It goes without saying that a leader or manager is only as strong as their team. But how do you bring out the best in your employees? The answer is not always easy, but being able to consistently cultivate talent can provide a wealth of benefit to all parties involved — including yourself, the growing employee, and your organization as a whole.

Remember that culture is important

Company culture and workplace culture can go in many different directions. Perhaps it’s something of a no-nonsense environment or a casual one — so long as it benefits the work that you’re doing and the people you’re with, there is no one correct way to build a culture. But there are some core commonalities that all good cultures share, such as nurturing positivity and supportiveness.

For example, a simple way to inject those traits into any culture is to celebrate the achievements of your workers. Whether your workers are independent or collaborative, private or social, everyone wants to feel appreciated. So drawing attention to accomplishments (and even rewarding high performance) further incentivizes your workers to continually try their best and to actively improve themselves.

There are other similar cultural traits that should be fundamental to every workplace, like encouraging and being receptive to new ideas, or allowing employees to be open and honest about when they get stuck on a task. These kinds of factors are independent of the “personality” of a workplace. As such, every leader should strive to encourage that kind of positive behavior in order to allow employees to truly feel comfortable and confident in their abilities.

Guide them into the deep end

You give one of your employees an assignment. They put their skills to good work and succeed. Then you give them another, and they do well once again.

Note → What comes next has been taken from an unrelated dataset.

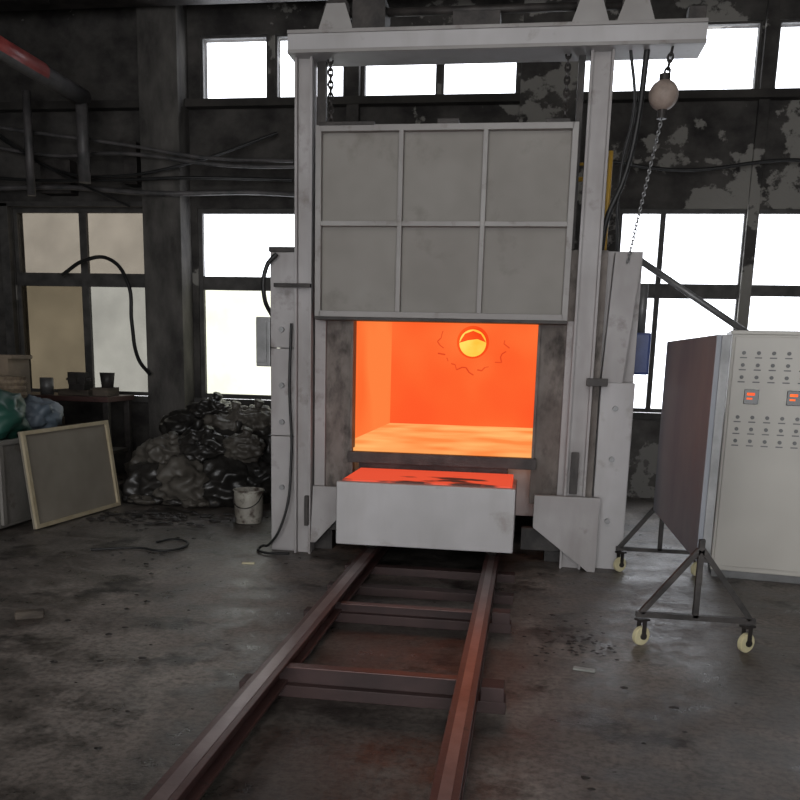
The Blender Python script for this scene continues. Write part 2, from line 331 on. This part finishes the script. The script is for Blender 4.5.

Naturally, you want this cycle to continue. But it’s important that you push them and challenge them to do better or to do more little by little. 

Imagine someone learning to swim, who starts by practicing in the shallow end of the pool. Well, if they never venture beyond the shallow end, they’ll never actually learn how to swim properly. In the same way, if you don’t continually push a subordinate to do better or to take on more responsibility, they might not be able to grow effectively.

When it seems like a worker is starting to get comfortable with their work, it’s time to up the ante. I like my previous analogy, because throwing someone into the deep end can be dangerous — a person could certainly adapt and learn to swim, but they could just as easily sink. By gradually pushing them to take on more challenging assignments, they’ll slowly but surely gain more skills and become more capable.

Get to know them

Conversations in the workplace are easygoing and friendly. Even as a boss, you can get to know a lot about your employees — not only will you talk about work, but you can discuss fun things they did on the weekends, learn about their interests, their families, and so on. But it’s important to try and get to know them on a deeper level as well.

Helping an employee feel valued as more than just a worker, but as a person as well, can be the key to unlocking their hidden potential, even if they are already a high achiever. Invest time to speaking with them about their passions, their long-term goals for their careers, and find ways to help them pursue that in your capacity as their boss. In many cases, forming this kind of mentorship bond can help both of you grow, and may even lead to a lifelong friendship in some cases. And who knows? They might just rise to the same level as you one day, or perhaps even go further.

Being able to consistently cultivate talent as a leader isn’t really about finding some secret method to success. It’s about connecting with your employees and finding out how you can draw out their strengths, and about finding the balance between accommodation and challenge. But when you’re able to do that, you’ll find yourself in charge of a truly excellent team.